Des lauriers également pour le Wolfram de Markus Eiche, avec un récit à l'acte III de toute beauté et une faculté souveraine à colorer le phrasé pour saisir le sens de chaque mot. Ekaterina Gubanova donne à Vénus une ampleur et un relief qu'elle va chercher aussi bien dans le registre aigu que dans un grave tellurique et profond. Le Landgrave de Günther Groissböck se voit hélas terni, comme dépassé par un personnage qu'il limite à un rôle d'emploi. La courte scène du Pâtre bénéficie de la présence lumineuse et admirablement modelée de Julia Grüter. Le Walther von der Vogelweide du jeune Siyabonga Maqungo est remarquablement projeté avec, à ses côtés, le solide Biterolf d'Olafur Sigurdarson ainsi que l'élégance de Jorge Rodríguez-Norton (Heinrich der Schreiber) et le raffinement de Jens-Erik Aasbø (Reinmar von Zweter).
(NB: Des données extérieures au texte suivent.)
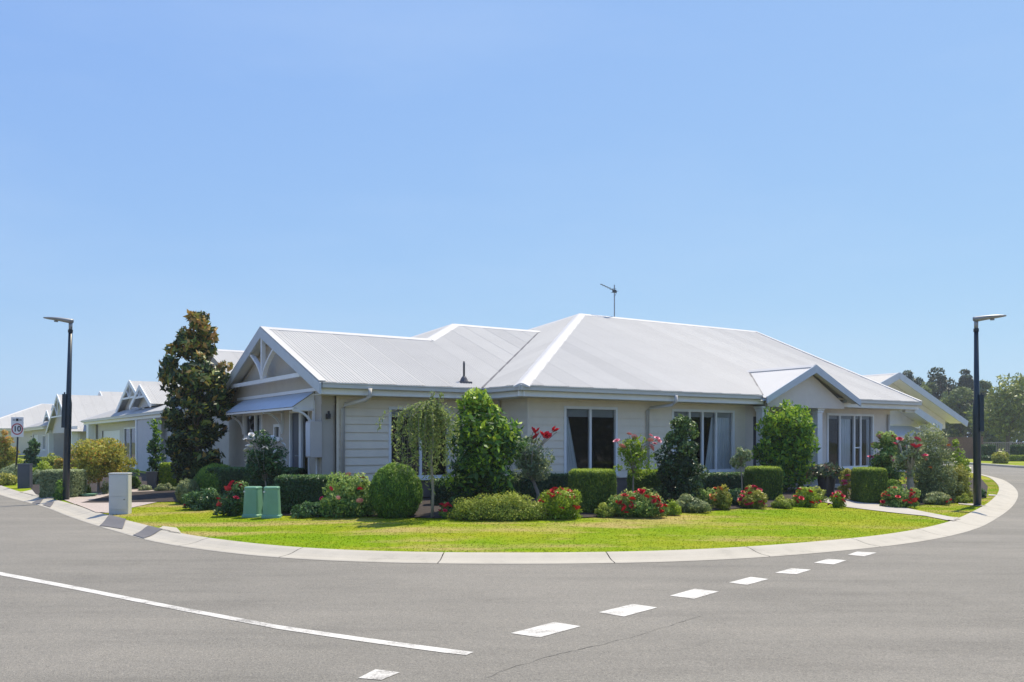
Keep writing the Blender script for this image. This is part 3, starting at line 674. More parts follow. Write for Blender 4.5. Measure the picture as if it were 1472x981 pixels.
# --- portico barge boards and truss
bb = MB(); dz = .27
for v0, v1, s in ((1.0, AP, 1), (9.31, AP, -1)):
    z0 = EZ-.02; z1 = zp+.0
    vs = []
    for uo in (-4.985, -4.935): vs += [(uo,v0,z0),(uo,v1,z1),(uo,v1,z1-dz),(uo,v0,z0-dz+.02)]
    bb.add(vs, [(0,1,2,3),(4,7,6,5),(0,4,5,1),(1,5,6,2),(2,6,7,3),(3,7,4,0)])
bb.build('barge_board', M['barge'], hs)
tr = MB()
uu = -4.90
tr.bar((uu,2.36,3.24),(uu,7.95,3.24), .08, .10)
tr.bar((uu,AP,3.29),(uu,AP,4.40), .09, .11, (1,0,0))
for sg in (1, -1):
    pts = []
    for k in range(9):
        t = k/8; v = AP+sg*(.06+.92*t**1.7); z = 3.30+.72*t; pts.append((uu, v, z))
    for p, q in zip(pts[:-1], pts[1:]): tr.bar(p, q, .06, .11, (1,0,0))
tr.build('gable_truss', M['white'], hs)
tb = MB(); tb.box(GW-.03,GW-.003,1.75,8.2,2.84,2.92); tb.build('wall_trim', M['white'], hs)
# --- awning over the left windows
aw = MB(); ua, ub, zA, zB = GW-.01, GW-.56, 2.83, 2.46
n_ = 110
for i in range(n_+1):
    v = 2.1+5.5*i/n_; dzz = .008*math.cos(i*math.pi/1.0); aw.v += [(ua,v,zA+dzz),(ub,v,zB+dzz)]
aw.f = [(2*i,2*i+1,2*i+3,2*i+2) for i in range(n_)]
awo = aw.build('awning', M['awning'], hs, fix=False)
ab = MB()
ab.bar((ub+.02,2.1,zB-.04),(ub+.02,7.6,zB-.04), .04, .05)
for v in (2.14, 4.3, 7.56):
    ab.bar((GW-.03,v,2.62),(GW-.03,v,1.85), .05, .06, (1,0,0)); ab.bar((GW-.03,v,2.40),(ub+.02,v,2.40), .05, .05)
    pts = [(ub+.03+.49*math.sin(t*math.pi/2), v, 2.38-.50*(1-math.cos(t*math.pi/2))) for t in [k/6 for k in range(7)]]
    for p, q in zip(pts[:-1], pts[1:]): ab.bar(p, q, .045, .05)
    ab.add([(ua,v,zA-.02),(ub,v,zB-.02),(ua,v,2.4)], [(0,1,2)])
ab.build('bracket', M['white'], awo)
# meter box, wall lamp
mbx = MB(); mbx.box(-4.93,-4.655,1.66,1.98,1.28,2.12); mo = bevel(mbx.build('meter_box', M['meter'], hs), .01)
dr = MB(); dr.box(-4.945,-4.932,1.69,1.95,1.31,2.09); dr.build('door', M['meterside'], mo); 
wlp = MB(); wlp.box(-4.56,-4.48,1.56,1.69,2.18,2.30); wlp.tube([(-4.52,1.6,2.30),(-4.52,1.6,2.36)], .03); bevel(wlp.build('wall_lamp', M['black'], hs), .01)
pp = MB(); pp.tube([(-4.70,1.9,.3),(-4.70,1.9,1.28)], .02); pp.build('cable_duct', M['white'], mo)
# --- downpipes
def downpipe(pts, r=.045):
    d = MB(); d.tube(pts, r, 10); return d.build('downpipe', M['gut2'], hs, smooth=True)
M['gut2'] = paint('downpipe_paint', (.60, .58, .54), .45, .05)
downpipe([(-3.75,1.0,2.88),(-3.75,1.0,2.70),(-3.80,1.15,2.62),(-4.12,1.55,2.52),(-4.16,1.62,2.42),(-4.16,1.62,.3)], .05)
downpipe([(4.30,-.70,2.88),(4.30,-.70,2.70),(4.25,-.6,2.62),(3.92,-.12,2.56),(3.88,-.06,2.48),(3.88,-.06,.3)])
downpipe([(14.72,-.06,2.55),(14.72,-.06,.3)]); downpipe([(-.08,1.2,2.7),(-.08,1.2,.3)], .04)
rh = MB(); rh.box(14.98,15.5,-.5,-.38,2.62,2.74); rh.box(15.40,15.56,-.5,-.3,2.64,2.86); bevel(rh.build('rainwater_head', M['gut'], hs), .01)
# --- porch
PV = -.95                                             # verge plane of the porch gable
pl, pr = 7.60, 11.85; pm = (pl+pr)/2; pzf = 2.90; ppz = 3.90; psl = (ppz-pzf)/(pm-pl)
pr_ = MB()
vL = lambda z: -.65+(z-EZ)/P_                         # where the main slope reaches z
pr_2 = MB()
nn = 56
for side in (0, 1):
    prev = None
    for i in range(int(2.4/.019)):
        pass
def porch_half(sgn):
    n = 140
    for i in range(n+1):
        v = PV+(vL(ppz)+.25-PV)*i/n
        dzz = .007*math.cos(2*math.pi*v/.076)
        # lower end: eave or where the main slope is higher
        zmain = EZ+P_*(v+.65); zlow = max(pzf-.02, zmain-.02); tlow = min(1, max(0, (zlow-pzf)/(ppz-pzf)))
        x0 = (pl+(pm-pl)*tlow) if sgn < 0 else (pr-(pr-pm)*tlow)
        z0 = pzf+(ppz-pzf)*tlow
        pr_.v += [(x0,v,z0+dzz),(pm,v,ppz+dzz)]
    b = len(pr_.v)-2*(n+1)
    pr_.f.extend((b+2*i, b+2*i+1, b+2*i+3, b+2*i+2) for i in range(n))
porch_half(-1); porch_half(1)
pro = pr_.build('porch_roof', M['cap'], hs, fix=False)  # paler capping colour paints in the bright glare on the porch slopes
vl = MB()
for sg, xe in ((1, pl), (-1, pr)):
    zz0 = EZ; a_ = (xe+sg*(pm-pl)*(zz0-pzf)/(ppz-pzf), -.62, zz0+.012); b__ = (pm, vL(ppz), ppz+.012); vl.bar(a_, b__, .05, .012)
vl.build('valley', M['rubber'], pro)
c_ = MB(); capstrip(c_, (pm,PV-.02,ppz+.01), (pm,vL(ppz)+.2,ppz+.01), .15); c_.build('ridge_cap', M['cap'], pro)
bb = MB()
for x0, sg in ((pl-.03, 1), (pr+.03, -1)):
    vs = []
    for vo in (PV-.045, PV+.0): vs += [(x0,vo,pzf+.03),(pm,vo,ppz+.03),(pm,vo,ppz-.21),(x0,vo,pzf-.16)]
    bb.add(vs, [(0,1,2,3),(4,7,6,5),(0,4,5,1),(1,5,6,2),(2,6,7,3),(3,7,4,0)])
bb.build('barge_board', M['barge'], pro)
TV = -.66
tm = MB(); tm.prism([(pl+.3,TV,2.68),(pr-.3,TV,2.68),(pm,TV,3.80)], 0) if False else None
tm = MB(); tm.add([(pl+.35,TV,2.66),(pr-.35,TV,2.66),(pr-.35,TV,2.80),(pm,TV,ppz-.13),(pl+.35,TV,2.80),(pl+.35,TV+.1,2.66),(pr-.35,TV+.1,2.66),(pr-.35,TV+.1,2.80),(pm,TV+.1,ppz-.13),(pl+.35,TV+.1,2.80)],
       [(0,1,2,3,4),(9,8,7,6,5),(0,5,6,1)])
tm.build('porch_gable', M['render2'], pro)
ps = MB()
for x0 in (pl, pr): ps.add([(x0,PV,pzf-.08),(x0,TV,pzf-.08),(pm,TV,ppz-.09),(pm,PV,ppz-.09)], [(0,1,2,3)])
ps.build('soffit', M['soffit'], pro, fix=False)
for i, uc in enumerate((7.98, 10.48)):
    c_ = MB(); q = .115
    c_.box(uc-q,uc+q,-.43-q,-.43+q,.25,2.60)
    c = bevel(c_.build('column', M['white'], hs), .01)
    k = MB(); k.box(uc-q-.05,uc+q+.05,-.43-q-.05,-.43+q+.05,2.60,2.68); k.box(uc-q-.025,uc+q+.025,-.43-q-.025,-.43+q+.025,2.53,2.598); bevel(k.build('capital', M['white'], c), .008)
pd = MB(); pd.box(7.6,11.4,-.8,1.5,.2,.33); pd.build('porch_floor', M['path'], hs)
# --- roof furniture
an_u, an_v = 9.05, A_[1]
# flashing and flue on the left slope: find where the sight line meets the slope
def slope_hit(px, py, v0):
    for k in range(4000):
        Y = 18+k*.005; X = (px-CX)/F*Y; z = H+(HZ-py)*Y/F
        dx, dy = X-W0.x, Y-W0.y; a, b = dx*U.x+dy*U.y, dx*V.x+dy*V.y
        if z <= EZ+P_*(b-v0): return a, b, z
fa, fb, fz = slope_hit(667, 549, 1.05)
fl = MB(); fl.tube([(fa,fb,fz-.05),(fa,fb,fz+.45),(fa,fb,fz+.52)], [.028,.028,.02], 10); flue = fl.build('vent_pipe', M['darkmetal'], hs, smooth=True)
fl = MB(); fl.tube([(fa,fb,fz-.03),(fa,fb,fz+.03),(fa,fb,fz+.10),(fa,fb,fz+.14)], [.13,.10,.07,.035], 12); fl.box(fa-.16,fa+.16,fb-.14,fb+.12,fz-.05,fz+.0); fl.build('flashing', M['rubber'], flue)
an = MB(); an.tube([(an_u,an_v,ztop),(an_u,an_v,7.46)], .022, 8)
ao = an.build('antenna_mast', M['steel'], hs)
bm_ = MB(); bd = Vector((-.87,.2,.32)).normalized(); c0 = Vector((an_u+.12,an_v,7.22))
bm_.tube([c0, c0+bd*.72], .014, 6)
side = Vector((.2,.95,0)).normalized()
for k in range(7):
    c = c0+bd*(.02+.11*k); l = .17-.012*k; bm_.tube([c-side*l, c+side*l], .006, 5)
bm_.tube([c0, (an_u,an_v,7.0)], .008, 5)
for zz_, l in ((7.30,.16),(7.18,.14)): bm_.tube([(an_u-.05,an_v-l,zz_),(an_u-.05,an_v+l,zz_)], .007, 5)
bm_.box(an_u-.07,an_u+.07,an_v-.04,an_v+.04,7.17,7.27)
bm_.build('antenna_head', M['darkmetal'], ao)

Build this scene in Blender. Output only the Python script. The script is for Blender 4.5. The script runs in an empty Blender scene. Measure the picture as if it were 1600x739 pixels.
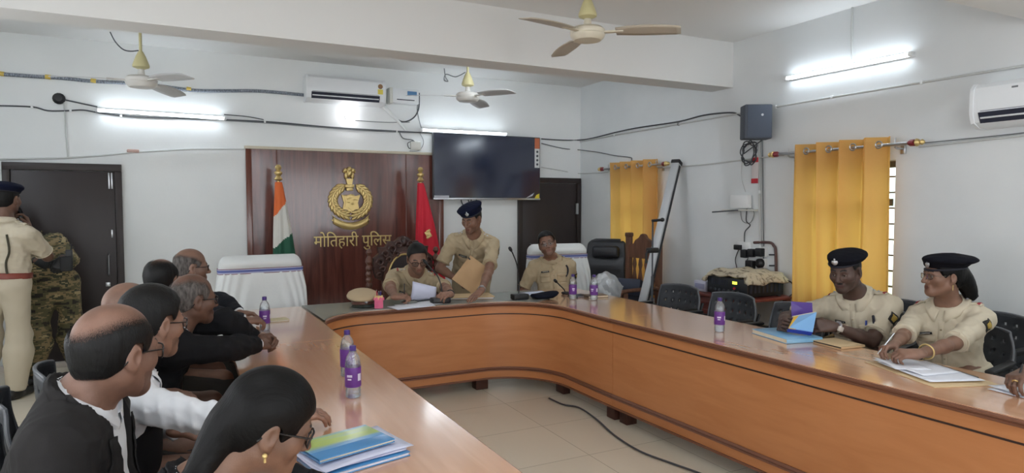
import bpy, bmesh, math, random
import numpy as np
from mathutils import Vector, Matrix, Euler

random.seed(7)
SC = bpy.context.scene
COL = SC.collection
R = math.radians
PI = math.pi

# ------------------------------------------------------------------ camera model (1600 x 739)
FPX, CAMH = 1020.0, 1.58
YAW, PITCH = math.atan(517 / FPX), math.atan(49.5 / FPX)
_s, _c, _sp, _cp = math.sin(YAW), math.cos(YAW), math.sin(PITCH), math.cos(PITCH)
CRT = Vector((_c, -_s, 0)); CFW = Vector((_s * _cp, _c * _cp, -_sp)); CUP = CRT.cross(CFW)
EYE = Vector((0, 0, CAMH))


def ray(px, py):
    return CFW + CRT * ((px - 800) / FPX) - CUP * ((py - 369.5) / FPX)


def atZ(px, py, z):
    d = ray(px, py); return EYE + d * ((z - CAMH) / d.z)


def atY(px, py, y):
    d = ray(px, py); return EYE + d * (y / d.y)


def atX(px, py, x):
    d = ray(px, py); return EYE + d * (x / d.x)


def atD(px, py, t):
    return EYE + ray(px, py) * t


# ------------------------------------------------------------------ materials
def lin(c):
    return tuple(((v / 255) / 12.92 if v / 255 <= 0.04045 else ((v / 255 + 0.055) / 1.055) ** 2.4) for v in c)


_M = {}


def mat(name, col, rough=0.5, metal=0.0, col2=None, nscale=8.0, stretch=(1, 1, 1), bump=0.0, bscale=60.0, ndist=0.0,
        coat=0.0, emit=None, estr=0.0, spec=0.5, alpha=None, trans=0.0, transl=None, lo=0.35, hi=0.65, sheen=0.0, detail=4.0):
    if name in _M:
        return _M[name]
    m = bpy.data.materials.new(name); m.use_nodes = True
    nt = m.node_tree; N = nt.nodes; L = nt.links
    b = N['Principled BSDF']
    b.inputs['Base Color'].default_value = (*lin(col), 1)
    b.inputs['Roughness'].default_value = rough
    b.inputs['Metallic'].default_value = metal
    b.inputs['Specular IOR Level'].default_value = spec
    b.inputs['Coat Weight'].default_value = coat
    b.inputs['Coat Roughness'].default_value = 0.12
    b.inputs['Transmission Weight'].default_value = trans
    b.inputs['Sheen Weight'].default_value = sheen
    if emit:
        b.inputs['Emission Color'].default_value = (*lin(emit), 1); b.inputs['Emission Strength'].default_value = estr
    if alpha is not None:
        b.inputs['Alpha'].default_value = alpha
    tc = mp = None
    if col2 or bump:
        tc = N.new('ShaderNodeTexCoord'); mp = N.new('ShaderNodeMapping'); mp.inputs['Scale'].default_value = stretch
        L.new(tc.outputs['Object'], mp.inputs['Vector'])
    if col2:
        n = N.new('ShaderNodeTexNoise'); n.inputs['Scale'].default_value = nscale; n.inputs['Detail'].default_value = detail
        n.inputs['Distortion'].default_value = ndist
        L.new(mp.outputs['Vector'], n.inputs['Vector'])
        r = N.new('ShaderNodeValToRGB'); r.color_ramp.elements[0].position = lo; r.color_ramp.elements[1].position = hi
        r.color_ramp.elements[0].color = (*lin(col), 1); r.color_ramp.elements[1].color = (*lin(col2), 1)
        L.new(n.outputs['Fac'], r.inputs['Fac']); L.new(r.outputs['Color'], b.inputs['Base Color'])
    if bump:
        n2 = N.new('ShaderNodeTexNoise'); n2.inputs['Scale'].default_value = bscale; n2.inputs['Detail'].default_value = 3
        L.new(mp.outputs['Vector'], n2.inputs['Vector'])
        bp = N.new('ShaderNodeBump'); bp.inputs['Strength'].default_value = bump; bp.inputs['Distance'].default_value = 0.01
        L.new(n2.outputs['Fac'], bp.inputs['Height']); L.new(bp.outputs['Normal'], b.inputs['Normal'])
    if transl is not None:
        t = N.new('ShaderNodeBsdfTranslucent'); t.inputs['Color'].default_value = (*lin(transl), 1)
        mx = N.new('ShaderNodeMixShader'); mx.inputs['Fac'].default_value = 0.55
        L.new(b.outputs['BSDF'], mx.inputs[1]); L.new(t.outputs['BSDF'], mx.inputs[2])
        L.new(mx.outputs['Shader'], N['Material Output'].inputs['Surface'])
    _M[name] = m
    return m


def clear_mat(name, tint=(235, 240, 245), amount=0.75, rough=0.05, film=0.0):
    """thin clear plastic or glass: see-through with a glossy skin; film adds a share of milky diffuse"""
    if name in _M:
        return _M[name]
    m = bpy.data.materials.new(name); m.use_nodes = True
    nt = m.node_tree; N = nt.nodes; L = nt.links
    b = N['Principled BSDF']; b.inputs['Base Color'].default_value = (*lin(tint), 1); b.inputs['Roughness'].default_value = .4
    t = N.new('ShaderNodeBsdfTransparent'); t.inputs['Color'].default_value = (*lin(tint), 1)
    g = N.new('ShaderNodeBsdfGlossy'); g.inputs['Roughness'].default_value = rough
    lw = N.new('ShaderNodeLayerWeight'); lw.inputs['Blend'].default_value = .25
    sc = N.new('ShaderNodeMath'); sc.operation = 'MULTIPLY_ADD'; sc.inputs[1].default_value = .55; sc.inputs[2].default_value = max(.02, (1 - amount) * .3); L.new(lw.outputs['Fresnel'], sc.inputs[0])
    mx = N.new('ShaderNodeMixShader'); L.new(sc.outputs[0], mx.inputs['Fac']); L.new(t.outputs[0], mx.inputs[1]); L.new(g.outputs[0], mx.inputs[2])
    m2 = N.new('ShaderNodeMixShader'); m2.inputs['Fac'].default_value = film; L.new(mx.outputs[0], m2.inputs[1]); L.new(b.outputs['BSDF'], m2.inputs[2])
    L.new(m2.outputs['Shader'], N['Material Output'].inputs['Surface'])
    _M[name] = m
    return m


# ------------------------------------------------------------------ objects
def tag(o, label=None, cat=None, group=None, kind=None):
    if label: o['label'] = label
    if cat: o['category'] = cat
    if group: o['group'] = group
    if kind: o['kind'] = kind
    return o


def thing(name, label, cat, loc=(0, 0, 0), rz=0.0, group=None):
    o = bpy.data.objects.new(name, None); COL.objects.link(o)
    o.empty_display_size = 0.1
    o.location = loc; o.rotation_euler = (0, 0, rz)
    return tag(o, label, cat, group)


def dup(o, loc=None, rz=None, label=None, parent=None):
    c = o.copy(); COL.objects.link(c)
    if parent is not None: c.parent = parent
    if loc is not None: c.location = loc
    if rz is not None: c.rotation_euler = (0, 0, rz)
    if label: c['label'] = label
    for ch in list(o.children):
        dup(ch, parent=c)
    return c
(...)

Nathalie Stutzmann (deuxième femme de l'histoire à diriger à Bayreuth, première Française : après l'Ukrainienne Oksana Lyniv) confirme dans la fosse les affinités qu'elle faisait entendre dans Tannhäuser (en version française) à l'Opéra de Monte-Carlo en 2017. La tenue et le brio de l'Ouverture séduisent sans réserve, le tout doublé d'un soutien et d'une sollicitation du plateau de tous les instants. Les choses se compliquent dans la difficile intervention fugato du chœur à la toute fin du premier acte avec quelques décalages et problèmes d'équilibres entre l'orchestre et la scène. Le chœur retrouve cependant des couleurs dans l'acte II, avec sa justesse et son impact habituels, relayés de belle manière par une direction qui traduit l'émotion des dernières scènes.